Vanillaware has been around for over a decade, and in that time, it has only released a handful of games, the best-known of which is probably Odin Sphere. Every so often, it comes out with another game that is usually in an entirely different genre than its previous game, with the only common point being the gorgeous, hand-drawn sprite work. 13 Sentinels: Aegis Rim is its first entirely new game since 2013, and it has the makings of something very memorable.

The story of 13 Sentinels is difficult to describe simply because it's intentionally obscured, and the prologue doesn't reveal much. The basic idea is that humanity is under attack by giant kaiju. The humans' only hope are giant robots known as Sentinels, which are the only thing that can stand against the swarm of Godzillas. Of course, the pilots of those giant robots are Japanese teenagers who are — for a variety of reasons — the only ones who can control the robots.

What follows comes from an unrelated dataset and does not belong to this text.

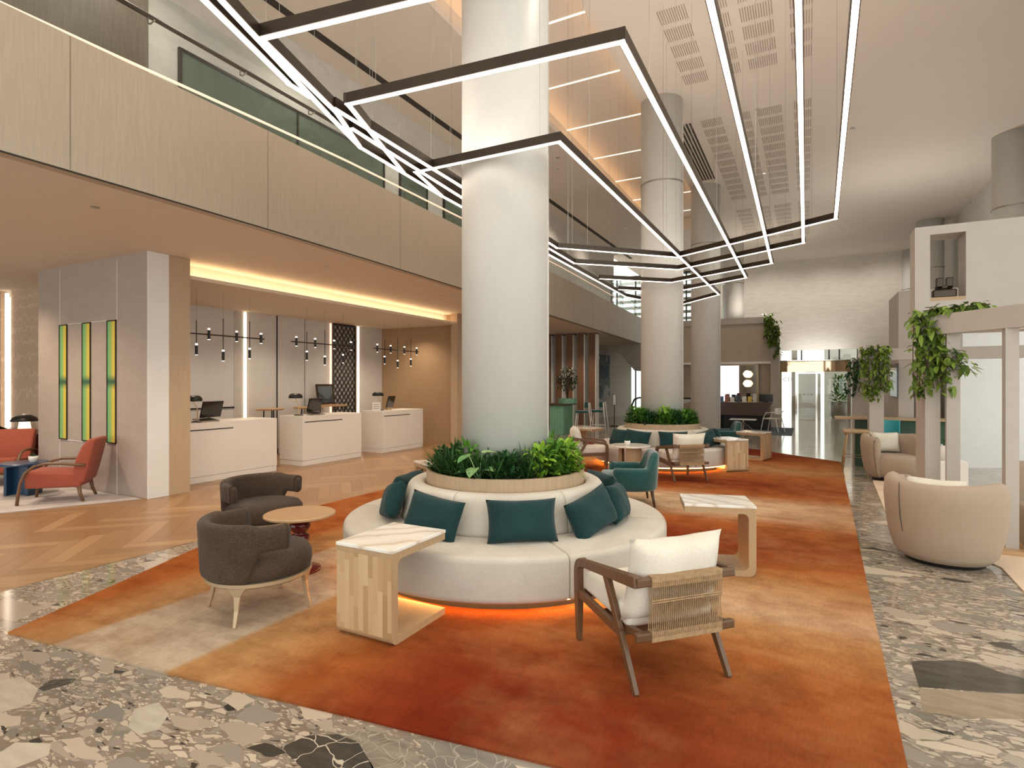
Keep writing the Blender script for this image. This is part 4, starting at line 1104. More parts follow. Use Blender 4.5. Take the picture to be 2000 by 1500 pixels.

Sounds simple, right? Well, not quite.


You may have noticed that I didn't mention a time or place. That is because 13 Sentinels has an incredibly convoluted concept involving time travel, multiple timelines, time loops, dimensional travel, and a story that takes place from as early as the 1940s and as late as the 2060s — and probably beyond. Each character has a unique concept. One is a Japanese soldier from the 1940s who's been pushed into the future. Another has been brainwashed into thinking they're another person. A third has a strange encounter with a bizarre robot. A fourth has no memory but has been told they come from another dimension. The prologue we played only sets up each character, but it is quickly apparent that the narrative will be complex.

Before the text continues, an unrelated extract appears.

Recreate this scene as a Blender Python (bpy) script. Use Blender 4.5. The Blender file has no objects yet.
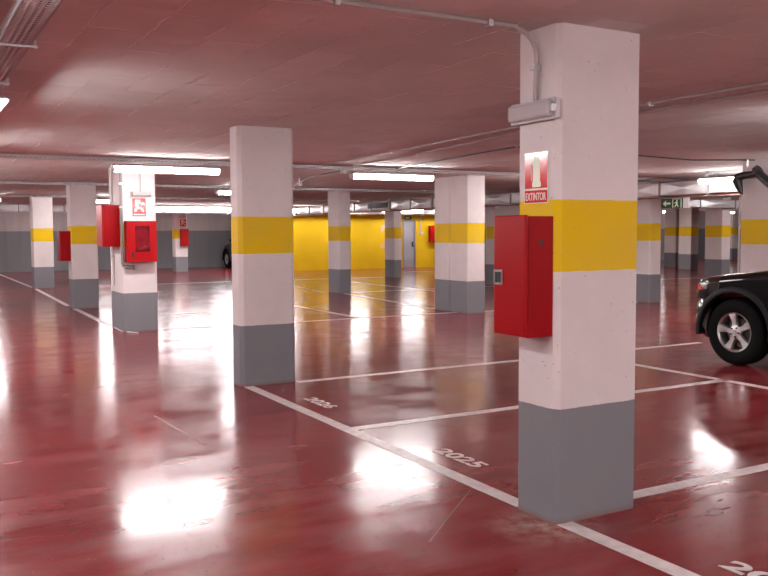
import bpy, math, random
from mathutils import Vector, Matrix
random.seed(7)
scene = bpy.context.scene
COL = scene.collection
R = math.radians
CEIL = 2.53

# ------------------------------------------------------------------ materials
def new_mat(name):
    m = bpy.data.materials.new(name); m.use_nodes = True
    nt = m.node_tree; b = nt.nodes['Principled BSDF']
    return m, nt, b

def plain(name, col, rough=.5, metal=0., coat=0., emit=0., spec=.5, alpha=1., var=0., scale=8., bump=0.):
    m, nt, b = new_mat(name)
    b.inputs['Base Color'].default_value = (*col, 1)
    b.inputs['Roughness'].default_value = rough
    b.inputs['Metallic'].default_value = metal
    b.inputs['Coat Weight'].default_value = coat
    b.inputs['Coat Roughness'].default_value = .06
    b.inputs['Specular IOR Level'].default_value = spec
    if emit:
        b.inputs['Emission Color'].default_value = (*col, 1)
        b.inputs['Emission Strength'].default_value = emit
    if alpha < 1: b.inputs['Alpha'].default_value = alpha
    if var or bump:
        tc = nt.nodes.new('ShaderNodeTexCoord'); n = nt.nodes.new('ShaderNodeTexNoise')
        n.inputs['Scale'].default_value = scale; n.inputs['Detail'].default_value = 6
        nt.links.new(tc.outputs['Object'], n.inputs['Vector'])
        if var:
            r = nt.nodes.new('ShaderNodeMapRange')
            r.inputs[1].default_value = .3; r.inputs[2].default_value = .7
            r.inputs[3].default_value = 1 - var; r.inputs[4].default_value = 1 + var * .4
            mx = nt.nodes.new('ShaderNodeVectorMath'); mx.operation = 'SCALE'
            mx.inputs[0].default_value = col
            nt.links.new(n.outputs['Fac'], r.inputs[0]); nt.links.new(r.outputs[0], mx.inputs['Scale'])
            nt.links.new(mx.outputs[0], b.inputs['Base Color'])
        if bump:
            bp = nt.nodes.new('ShaderNodeBump'); bp.inputs['Strength'].default_value = bump
            bp.inputs['Distance'].default_value = .01
            nt.links.new(n.outputs['Fac'], bp.inputs['Height']); nt.links.new(bp.outputs[0], b.inputs['Normal'])
    return m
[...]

The gameplay is divided into two parts. The first part is like an adventure game. You choose a protagonist and follow the story, gathering items and engaging in discussions. Our preview segment was fairly on-rails, but it became clear that choices would have consequences. There's even a dedicated button to fast-forward through content that you've already seen; it stops at new content, which suggests some serious time-bending is going to be a basic part of the gameplay. Rather than a traditional inventory, you collect thought bubbles, which serve as an inventory of characters, concepts and items — all of which can be used to elicit information from other characters.

The other part involves giant mecha battles. The adventure game segments are all done with Vanillaware's trademark beautiful painted sprites, but the battles are not shown in any detail. Instead, everything is presented as an abstracted computer screen, where you see units as colors and dots, similar to what you'd see on the screen in a movie war room. It's an unusual choice that caught me off-guard, but you do get some idea of how your mecha look in action.

Once you get past the initial surprise of the display, it's actually cool to watch it in action. It plays out as a real-time strategy game, where you have to move your mecha around to defend a terminal, which deploys the Aegis to protect the area. Each unit can be moved freely, but after using certain attacks or actions, they have a cooldown during which they can't be commanded at all. Foolish movements can leave them in the way of enemy counterattacks or waste their EP (energy points), which is necessary for all but the weakest attacks.


You're not fighting one kaiju or even a handful; you're fighting hundreds. Instead of regular attacks, every Sentinel's weapons tend to have huge areas of effect, and your goal is to position them to catch as many foes as possible in their range. A giant railgun doesn't just shoot enemies; it carves a path of destruction that carries across the map. A missile swarm can turn a group of flying kaiju into dust, complete with a tremendously satisfying sight of tons of hostile blips vanishing from the map. Each Sentinel has a unique loadout, with first-generation Sentinels tending to be the most mobile and smashy, while later Sentinels have more advanced weaponry and gear.

Of course, the kaiju are not easy to defeat. In the brief prologue, we encountered flying ones, heavily armored ones, insanely powerful ones, and everything in between. They were obviously tutorial enemies, but they gave a pretty clear idea of the dangers and risks of fighting them. Stay in one place too long, and you risk getting caught in their area of effect attacks. Spam your powerful weapons, and you'll be stuck recharging while they close in on you. If a pilot goes down, they are ejected from their robot when it teleports away to heal. If the ejected pilot gets killed before the robot is fixed, then the game's over.

You also can earn Meta-Chips, which can be used on incredibly powerful but limited attacks, such as an area-wide EMP that can brutalize enemies once per map. Dialogue indicates that Meta-Chips would also be used to upgrade and improve the robots, but that particular function wasn't available during the demo. Earning these by killing enemies is going to be an important part of ensuring that your mankind-saving robots can do the job against increasingly dangerous kaiju.

Time travel, giant monsters, and super robots make 13 Sentinels: Aegis Rim a strange game. There's a lot of potentially interesting plot here, and the complicated setup reminds me of something like 999, where the threads will only get more tangled. It retains the same incredibly gorgeous Vanillaware sprite work. If you're a fan of crazy plots or giant robots, then you owe it to yourself to give 13 Sentinels a chance. If the final story is as engaging as the prologue, it'll certainly be a ride to remember.